* _Objective_
Print, word for word, the opening line of the data below and every line after it through the line that contains "COL = SC.collection", but not the pictures.

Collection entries
==================================================

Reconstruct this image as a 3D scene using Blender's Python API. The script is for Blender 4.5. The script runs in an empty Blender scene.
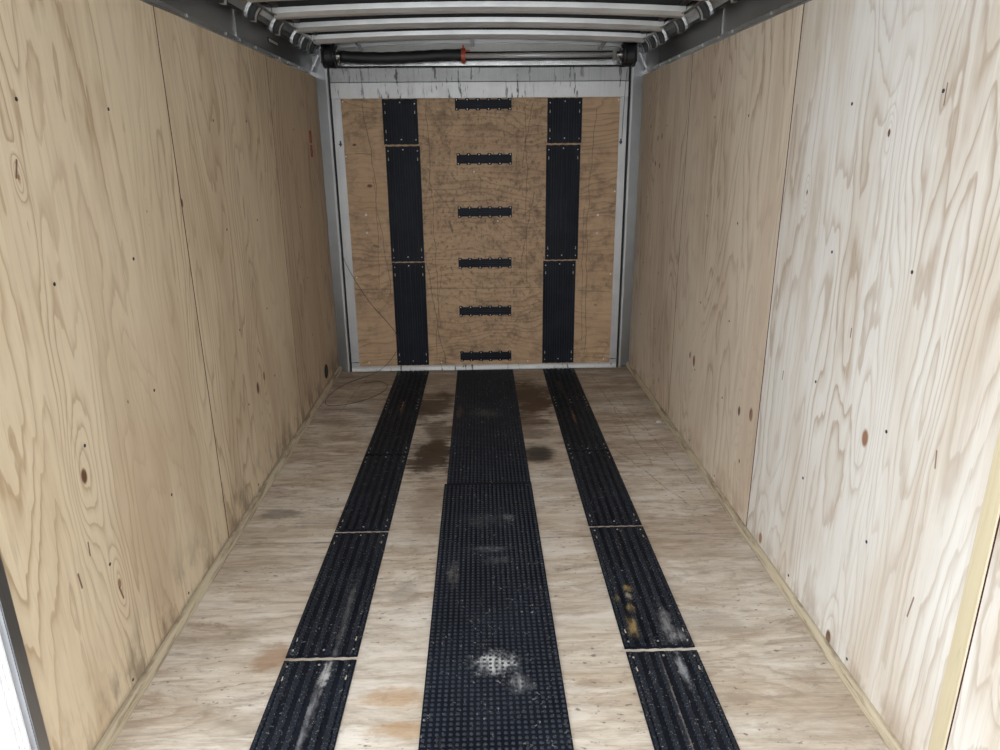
import bpy, bmesh, math, random
from mathutils import Vector, Matrix
random.seed(4)
SC = bpy.context.scene
COL = SC.collection

# ------------------------------------------------------------------ camera
cam_d = bpy.data.cameras.new('camera')
cam = bpy.data.objects.new('camera', cam_d); COL.objects.link(cam)
RT = Vector((0.99952124, -0.02975724, -0.00847307))
UP = Vector((0.01716038, 0.30530187, 0.95210099))
FW = Vector((0.02574506, 0.95179056, -0.30566635))
M = Matrix((RT, UP, -FW)).transposed().to_4x4()
M.translation = Vector((-0.0222, 0.0, 1.4707))
cam.matrix_world = M
cam_d.sensor_fit = 'HORIZONTAL'; cam_d.sensor_width = 36.0
cam_d.lens = 705.47 / 1000 * 36.0
cam_d.clip_start = 0.02; cam_d.clip_end = 200
SC.camera = cam

# ------------------------------------------------------------------ world, light, exposure
FRONT = -0.35          # the open front end of the trailer, behind the camera
w = bpy.data.worlds.new('world'); SC.world = w; w.use_nodes = True
nt = w.node_tree; nt.nodes.clear()
out = nt.nodes.new('ShaderNodeOutputWorld'); bg = nt.nodes.new('ShaderNodeBackground')
tc = nt.nodes.new('ShaderNodeTexCoord'); sp = nt.nodes.new('ShaderNodeSeparateXYZ')
cr = nt.nodes.new('ShaderNodeValToRGB')
nt.links.new(tc.outputs['Generated'], sp.inputs[0]); nt.links.new(sp.outputs[2], cr.inputs[0])
cr.color_ramp.elements[0].position = 0.0; cr.color_ramp.elements[0].color = (0.94, 0.965, 1.0, 1)
cr.color_ramp.elements[1].position = 1.0; cr.color_ramp.elements[1].color = (0.88, 0.94, 1.0, 1)
nt.links.new(cr.outputs[0], bg.inputs[0]); bg.inputs[1].default_value = 3.0
nt.links.new(bg.outputs[0], out.inputs[0])
SC.view_settings.view_transform = 'Standard'; SC.view_settings.look = 'None'
SC.view_settings.gamma = 1.0; SC.view_settings.use_curve_mapping = False
SC.view_settings.exposure = 0.92
SC.cycles.use_denoising = True; SC.cycles.denoising_prefilter = 'ACCURATE'
SC.cycles.max_bounces = 10; SC.cycles.diffuse_bounces = 6; SC.cycles.glossy_bounces = 5
SC.cycles.sample_clamp_indirect = 6

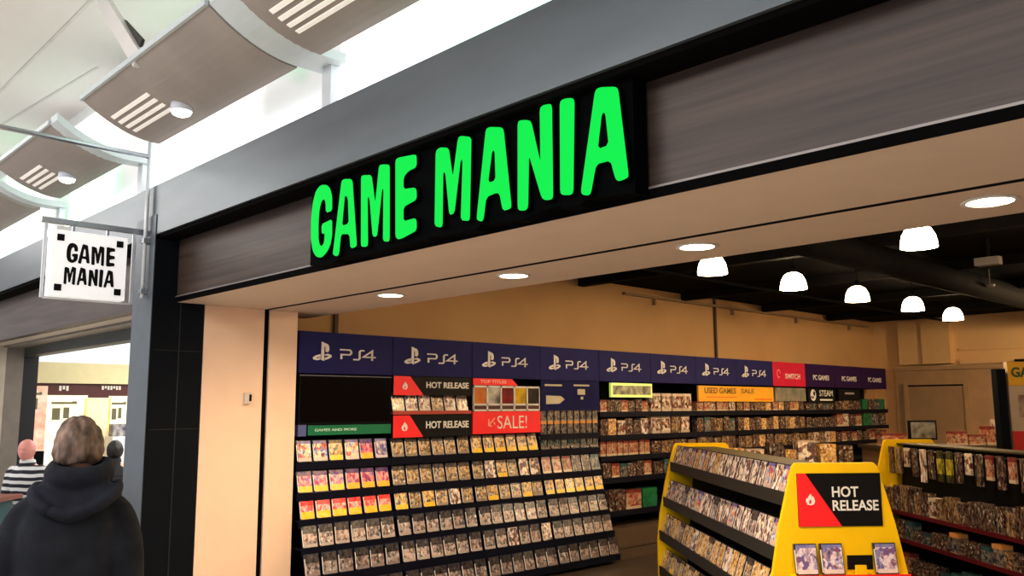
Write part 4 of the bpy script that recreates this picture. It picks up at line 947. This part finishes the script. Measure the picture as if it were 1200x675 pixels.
def hair_mesh(c, s, turn, front=.35, low=-.55, amp=.10, seed=0, fullness=1.):
    bm = bmesh.new(); bmesh.ops.create_uvsphere(bm, u_segments=72, v_segments=56, radius=1)
    for v in bm.verts:
        d = v.co.normalized(); x, y, z = d
        n = noise.noise(Vector((x*3.2+seed, y*3.2, z*2.2)))*1.0+noise.noise(Vector((x*9+seed, y*9, z*5)))*.5
        cut = low if y < front-.25 else low+(y-(front-.25))*1.5
        k = 1.0 if z > cut else max(.62, 1-(cut-z)*1.6)
        r = (1.08*fullness+amp*n)*k
        v.co = (x*r*.76, y*r*.88-.02, z*r*1.02+.02)
    me = bpy.data.meshes.new('hair'); bmesh.ops.transform(bm, matrix=Matrix.Translation(c) @ Matrix.Rotation(turn, 4, 'Z') @ Matrix.Diagonal((s, s, s, 1)), verts=bm.verts)
    bm.to_mesh(me); bm.free()
    for p in me.polygons: p.use_smooth = True
    return me
def hand_skin(wrist, dirv, palm_n, s=1., sgn=1, curl=.5):
    """palm and five fingers as skinned chains from the wrist"""
    d = Vector(dirv).normalized(); nrm = Vector(palm_n).normalized(); side = d.cross(nrm).normalized()*sgn
    w = Vector(wrist); out = []
    kn = w+d*.085*s
    out.append(skinned([w-d*.02, w+d*.03*s, w+d*.075*s], [(0,1), (1,2)], [(.026*s, .02*s), (.036*s, .018*s), (.036*s, .015*s)], 2))
    for k, (o_, ln) in enumerate(((-.030, .072), (-.010, .082), (.010, .078), (.029, .060))):
        b = kn+side*o_*s-d*.012*s; pts = [b]; ang = 0
        for seg in (.45, .32, .23):
            ang += curl*.75; dd = (d*math.cos(ang)+nrm*math.sin(ang)); pts.append(pts[-1]+dd*ln*seg*s*1.15)
        out.append(skinned(pts, [(0,1), (1,2), (2,3)], [.0092*s, .009*s, .0082*s, .0068*s], 2))
    t0 = w+d*.025*s-side*.025*s; t1 = t0+(d*.7-side*.75)*.035*s; t2 = t1+(d*.9-side*.25+nrm*.3)*.035*s; t3 = t2+(d*.95+nrm*.35)*.025*s
    out.append(skinned([t0, t1, t2, t3], [(0,1), (1,2), (2,3)], [.013*s, .0115*s, .010*s, .008*s], 2))
    return out
skinm = mat('skin', (.62,.36,.27), .5, var=.06, nscale=20)
skinpink = mat('skin_pink', (.60,.27,.23), .45, var=.06, nscale=20)

# --- man in a dark hooded coat, seen from behind
H = 1.555; S = H/1.75
mp = at(84, 600, 1, 1.30); D_ = 3.5
mpos = gpos(3.42, (102-600)/FPX*3.42*1.0)
mdir = math.atan2(.93, -.36)   # unused reference heading
man = root('person', 'person in a dark navy hooded coat seen from behind, walking past the shopfront', 'person', (mpos.x, mpos.y, 0), math.radians(62))
def sv(*p): return Vector(p)*S
hc = sv(0, .03, 1.63); hs_ = .118*S
armL = [sv(-.165, 0, 1.37), sv(-.225, -.03, 1.13), sv(-.235, .06, .87)]
armR = [sv(.165, 0, 1.37), sv(.22, -.03, 1.13), sv(.225, .05, .87)]
V = [sv(0,0,.93), sv(0,0,1.1), sv(0,-.01,1.3), sv(0,-.01,1.42), sv(0,.01,1.52), sv(0,.03,1.62)]; E_ = [(0,1),(1,2),(2,3),(3,4),(4,5)]
R_ = [.14*S, .125*S, .14*S, .09*S, .057*S, .06*S]
for arm in (armL, armR):
    b = len(V); V += arm; E_ += [(3, b), (b, b+1), (b+1, b+2)]; R_ += [.06*S, .043*S, .028*S]
for sx in (-1, 1):
    b = len(V); V += [sv(sx*.095, 0, .86), sv(sx*.10, .02+.03*sx, .48), sv(sx*.105, -.02+.05*sx, .09), sv(sx*.11, .10+.05*sx, .035)]
    E_ += [(0, b), (b, b+1), (b+1, b+2), (b+2, b+3)]; R_ += [.09*S, .062*S, .042*S, .035*S]
parts = [skinned(V, E_, R_, 2), head_mesh(hc, hs_, .1)]
parts += hand_skin(armL[2], (0, .25, -1), (1, 0, 0), S, -1, .45)+hand_skin(armR[2], (0, .2, -1), (-1, 0, 0), S, 1, .45)
part('body', fuse(parts, .0065, 'body', skinm, 1), None, man, local=True)
hairm = mat('brown_grey_hair', (.07,.045,.035), .6, var=.3, nscale=9, stretch=(3,3,1), c2=(.30,.20,.15), bump=.3)
hair_ = fuse([hair_mesh(hc+Vector((0, -.004, .006)), hs_, .1, front=.55, low=-.50, amp=.13, seed=3, fullness=1.03)], .005, 'hair', hairm, 1)
part('hair', hair_, None, man, local=True)
coatm = mat('navy_coat_cloth', (.014,.016,.022), .9, var=.25, nscale=7, c2=(.028,.031,.040), bump=.25, spec=.25)
hoodm = mat('navy_hood_cloth', (.010,.011,.019), .8, var=.2, nscale=9, c2=(.02,.022,.036), bump=.25, spec=.3)
rings = []
for z, rx, ry, yo in ((.76,.235,.165,0), (.80,.24,.17,0), (.92,.235,.165,-.005), (1.06,.225,.155,-.01), (1.2,.215,.16,-.02), (1.31,.205,.16,-.03), (1.375,.185,.14,-.03), (1.43,.155,.115,-.025), (1.465,.125,.095,-.015), (1.50,.085,.08,-.005), (1.53,.078,.076,0)):
    rings.append(ell((0, yo*S, z*S), rx*S, ry*S, 32, ex=2.3))
tor = MB().loft(rings).mesh('torso', BLACK)
sl_ = []
for arm, sx in ((armL, -1), (armR, 1)):
    ko = .012 if sx < 0 else -.004
    P, R2 = smoothpath([sv(sx*.10, -.02, 1.385), sv(sx*.165, -.02, 1.345), sv(sx*(.212+ko*.5), -.03, 1.23), sv(sx*(.232+ko), -.04, 1.08), sv(sx*(.235+ko), .01, .97), sv(sx*(.235+ko*.3), .05, .87)], [r*S for r in (.085, .085, .080, .075, .068, .058)])
    sl_.append(limb(P, R2, 18))
coat = part('coat', fuse([tor]+sl_, .010, 'coat', coatm, 4), None, man, local=True)
# hood: thick roll round the neck and a pouch lying on the back
ang = [i*2*PI/28 for i in range(28)]
ringp = []
P = []
for a in ang:
    back = max(0, -math.sin(a))
    P.append(Vector((math.cos(a)*(.105+.015*back), math.sin(a)*(.098+.018*back)-.008, 1.552-.030*back+.012*math.sin(a)))*S)
rg = []
for i, p in enumerate(P):
    d = (P[(i+1) % 28]-P[i-1]).normalized(); out_ = Vector((p.x, p.y, 0)).normalized(); up_ = d.cross(out_).normalized()
    back = max(0, -math.sin(ang[i])); r = (.036+.014*back)*S
    rg.append([p+(out_*math.cos(t*2*PI/12)*r*.9+up_*math.sin(t*2*PI/12)*r*1.1) for t in range(12)])
rg.append(rg[0])
roll = MB().loft(rg, cap=False).mesh('roll', BLACK)
pr = []
for t, rx, ry, y, z in ((0, .10, .03, -.085, 1.515), (.2, .145, .05, -.112, 1.49), (.4, .155, .06, -.135, 1.46), (.6, .14, .06, -.150, 1.425), (.8, .105, .054, -.162, 1.39), (.95, .06, .04, -.166, 1.365), (1, .03, .02, -.164, 1.352)):
    pr.append(ell((0, y*S, z*S), rx*S, ry*S, 28, tilt=.5))
pouch = MB().loft(pr).mesh('pouch', BLACK)
fold = []
for sx in (-1, 1):
    P2, R3 = smoothpath([Vector((sx*.155, -.05, 1.49))*S, Vector((sx*.155, -.125, 1.455))*S, Vector((sx*.095, -.192, 1.405))*S, Vector((0, -.210, 1.375))*S], [.022*S, .026*S, .026*S, .024*S], 6)
    fold.append(limb(P2, R3, 12))
hood = part('hood', fuse([roll, pouch]+fold, .008, 'hood', hoodm, 3), None, coat, local=True)
hood.location.x = .022
trm = mat('dark_trousers', (.02,.021,.026), .8)
tr = []
for sx in (-1, 1):
    P, R2 = smoothpath([sv(sx*.09, 0, .92), sv(sx*.10, .01, .72), sv(sx*.10, .02+.03*sx, .48), sv(sx*.105, -.02+.05*sx, .10)], [.115*S, .10*S, .078*S, .07*S]); tr.append(limb(P, R2, 16))
part('trousers', fuse(tr+[MB().loft([ell((0,0,.84*S), .17*S, .13*S), ell((0,0,.98*S), .18*S, .13*S)]).mesh('hip', BLACK)], .012, 'trousers', trm, 2), None, man, local=True)
def shoe_mb(x, y, s=1.):
    rr = []
    for yy, rx, h in ((-.09,.030,.05), (-.07,.040,.085), (0,.042,.085), (.08,.046,.065), (.14,.046,.05), (.19,.030,.035)):
        rr.append([Vector((x+rx*s*math.cos(a*PI/8), y+yy*s, max(0.001, (h/2+h/2*math.sin(a*PI/8))*s))) for a in range(16)])
    return MB().loft(rr)
for sx in (-1, 1): part('shoe', shoe_mb(sx*.11*S, (.0+.05*sx)*S, S), BLACK, man, local=True, smooth=True)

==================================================

* _Output of the exercise_
Reconstruct this image as a 3D scene using Blender's Python API. The script is for Blender 4.5. The script runs in an empty Blender scene.
import bpy, bmesh, math, random
from mathutils import Vector, Matrix
random.seed(4)
SC = bpy.context.scene
COL = SC.collection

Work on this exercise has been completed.